Exhibition of Titian Masterpieces Opening at the High Museum of Art in Atlanta
ATLANTA, GA (AP).- An exhibition of works by the Italian master Titian and others is opening in Atlanta and puts two of the Renaissance artist’s finer masterpieces on U.S. display for the first time.
“Diana and Actaeon” and “Diana and Callisto” were painted between 1556 and 1559 for King Philip II of Spain. Designed as a pair, with a stream flowing from one to the other, the pieces were part of a six-painting series exploring mythological themes.
The two works anchor a new exhibition “Titian and the Golden Age of Venetian Painting: Masterpieces from the National Galleries of Scotland,” which opens Saturday at Atlanta’s High Museum of Art and runs through Jan. 2.
The exhibit showcases 25 works overall — 12 paintings and 13 drawings — by artists of the period and is highlighted by the works of Tiziano Vecellio, the artist known as Titian, widely acclaimed for his Diana series.
“These really are two of the greatest paintings anywhere on the planet,” said Michael Clarke, director of the National Galleries of Scotland, of the Diana pieces.
Titian is generally regarded as the greatest Venetian Renaissance artist, lauded for his command of color, distinctive brush work and masterful use of light.
The works going on display evoke themes typical of the Venetian Golden Age of the 1500s, including mythological and religious subjects.
Paintings by Jacopo Tintoretto and Paolo Veronese — two other Renaissance masters and Titian rivals — are also featured.
The exhibition begins with drawings by those three masters and other Venetian Renaissance artists. They include a drawing of figures in black and white chalk on blue paper that is attributed to Titian.
The drawing is significant because Titian viewed drawings as a preparation for paintings, not works in and of themselves, so little effort was made to preserve them and very few remain today.
A painting by Lorenzo Lotto, “Virgin and Child with Saints Jerome, Peter, Francis, and an Unidentified Female Saint” exhibits the strong, bright colors characteristic of Venetian painting.
The second floor of the exhibition opens with the two Diana paintings, demonstrating Titian’s mature work in his 60s.
The two Diana paintings on display, along with four others, draw on stories in Ovid’s “Metamorphoses,” which was extremely popular at the time.

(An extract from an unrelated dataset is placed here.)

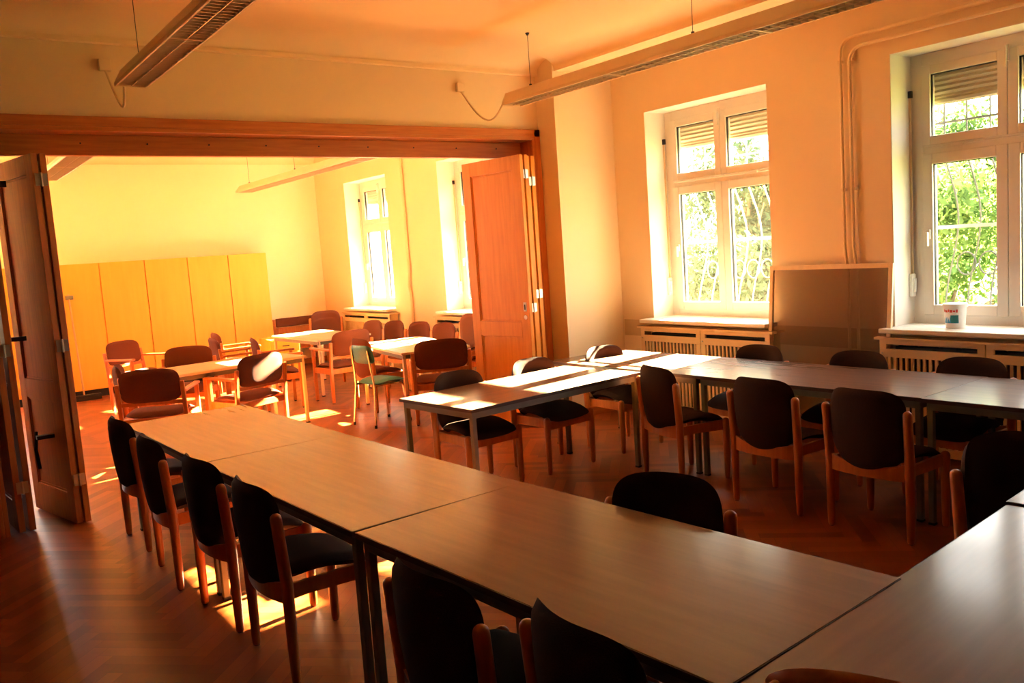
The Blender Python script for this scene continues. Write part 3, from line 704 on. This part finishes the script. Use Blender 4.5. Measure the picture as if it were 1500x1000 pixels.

“In both pictures, Diana is a cruel and angry goddess,” Clarke said.
“Diana and Actaeon” depicts the moment when the hunter Actaeon stumbles upon the secret wooded area where Diana, goddess of the hunt, and her nymphs are bathing. A stag’s skull on a pillar foreshadows Actaeon’s fate, Clarke said. According to myth, Diana transforms the hunter into a stag to be torn apart by his dogs.
In “Diana and Callisto,” an enraged Diana is shown as Callisto, a nymph sworn to chastity who is disrobed by her fellow nymphs, revealing a swollen, pregnant belly. Callisto’s face is twisted in anguish as she struggles against her peers.
The Diana paintings are flanked by two other, much smaller Titian paintings — “Virgin and Child with St. John the Baptist and an Unidentified Male Saint” and “Venus Rising from the Sea.”
In the final gallery, “Mars and Venus with Cupid,” by Veronese, illustrates an adulterous encounter between Mars, the god of war, and Venus, the goddess of love, who appears distracted by a small child and a dog in the corner as Mars removes her clothes.
The exhibit was co-organized by the Minneapolis Institute of Arts and the Museum of Fine Arts in Houston. It will be shown next Feb. 5 through May 1 in Minneapolis and in Houston next year from May 21 through Aug. 14.